In comparing the decline of the British Empire with the US as a superpower, there are a number of differences to note. One is that the Britain ruled a saltwater empire spread throughout the world which became increasingly costly to administer and protect. The US grew first as a group of 13 colonies which revolted against British rule, then acquired lands in North America from the French, Spanish, Mexicans and Russians to form a unified state, in many ways the equivalent of an empire. Its possession of overseas colonies was much more limited than in the case of the British Empire. This is one of the reasons why the nature of the decline of the two empires differs.

Some of the conditions leading to the decline of the British Empire, which may be found in the current decline of the US as a superpower are the following:

1. The foreign debts accumulated by the UK during WW1, WW2 and the early postwar years almost bankrupted the country, forcing austerity at home similar to that experienced through domestic wartime rationing.

2. Britain’s financial ability to maintain its armed forces and overseas possessions was weakened, leading to independence granted to a number of countries and related acts suggesting decolonization. Previous colonies often became members of the British Commonwealth, a club with no imperial control mechanisms.

3. The US used its financial leverage to press for colonial independence from the UK for countries like India. The US’ own previous revolt against what it perceived to be unacceptable treatment by Britain lead it to support those in the same position in the 20th century. Americans with Irish ancestry, for example, strongly supported independence for British colonies.

4. The formation and operation of the GATT after 1943 weakened the trade preferences which Britain had with its dominions and colonies, and subjected it to increased global competition. The foreign investments (assets) which Britain had earlier owned were used to help pay off its foreign held national debt incurred during two world wars.

5. In 1956, British armed forces in alliance with France and Israel were unable to secure the Suez Canal after its takeover by President Nasser of Egypt. Later, it had more success during the Falklands war.
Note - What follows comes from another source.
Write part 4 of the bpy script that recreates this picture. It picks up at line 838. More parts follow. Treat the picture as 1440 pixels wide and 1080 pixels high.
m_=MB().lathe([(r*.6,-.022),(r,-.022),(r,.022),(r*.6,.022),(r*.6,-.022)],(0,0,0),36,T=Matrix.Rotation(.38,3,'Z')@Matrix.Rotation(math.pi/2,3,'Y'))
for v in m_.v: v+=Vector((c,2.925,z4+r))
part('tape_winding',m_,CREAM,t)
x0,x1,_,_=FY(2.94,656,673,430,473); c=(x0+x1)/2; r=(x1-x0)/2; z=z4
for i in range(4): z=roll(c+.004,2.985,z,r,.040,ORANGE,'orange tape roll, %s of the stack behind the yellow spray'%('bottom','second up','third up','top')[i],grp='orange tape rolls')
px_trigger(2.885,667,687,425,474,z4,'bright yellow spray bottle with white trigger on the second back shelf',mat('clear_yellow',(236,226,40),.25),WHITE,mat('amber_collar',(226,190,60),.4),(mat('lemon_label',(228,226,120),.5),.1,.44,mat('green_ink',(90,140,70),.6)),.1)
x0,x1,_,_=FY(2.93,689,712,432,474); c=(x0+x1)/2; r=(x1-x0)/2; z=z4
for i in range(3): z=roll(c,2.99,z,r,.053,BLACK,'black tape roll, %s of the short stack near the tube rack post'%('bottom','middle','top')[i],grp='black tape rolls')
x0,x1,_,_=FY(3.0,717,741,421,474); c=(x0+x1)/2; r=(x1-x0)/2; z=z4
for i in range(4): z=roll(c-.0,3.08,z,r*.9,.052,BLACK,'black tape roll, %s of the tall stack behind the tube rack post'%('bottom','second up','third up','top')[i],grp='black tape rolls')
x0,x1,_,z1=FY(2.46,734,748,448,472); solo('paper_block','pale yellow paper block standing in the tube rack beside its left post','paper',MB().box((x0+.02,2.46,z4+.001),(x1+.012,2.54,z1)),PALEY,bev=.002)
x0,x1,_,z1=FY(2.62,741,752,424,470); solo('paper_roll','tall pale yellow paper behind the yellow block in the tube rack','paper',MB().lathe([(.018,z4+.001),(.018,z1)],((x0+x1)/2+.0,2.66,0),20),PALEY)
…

6. At the end of WW2, Britain had a substantial blue water navy but found it hard to finance it in peacetime. At the time of the 1982 war with Argentina over the Falkland Islands, South Georgia and the Sandwich Islands, the UK was barely able to muster a group of ships and planes to defeat, at a great distance, fairly weak military opponents. While having professionally trained armed forces, the UK has not sustained the military dominance it once had.

Economic conditions in the UK following WW1 and WW2, including the depression of the interwar years weakened the country’s ability to administer and protect it imperial interests. It had spent its accumulated assets and was faced with strong political forces favouring decolonization, strongly promoted by its wartime ally the US; it certainly received no help from the USSR which was in the process of building its own empire.

In short time frame, the British Empire dissolved geographically after WW2, although its impact lives on in language, legal and political institutions, customs and other cultural attributes like certain sports. Also, citizens of different parts of the empire have migrated both to the mother country as well as to other parts of the former empire. There are reported to be more Maltese in Australia than there are in Malta.


It will be at least 50 years from now before historians will be able to start assessing whether the American empire is currently in decline. However reviewing current events in the US and globally suggests to me that this may be the case.
A more optimistic forecast is that technological developments are shortly to occur, and the US will be at the forefront of these changes. See “The Coming Tech-led Boom,” by Mark Mills and Julio Ottino, Wall Street Journal, Jan. 30, 2012.

The century since the start of WW1 has seen enormous global political changes with the rise and fall of what were once considered great powers. More such changes are likely to occur probably associated with Asia. Lessons taken from the demise of the British Empire especially in the economic sphere may well apply to the USA today.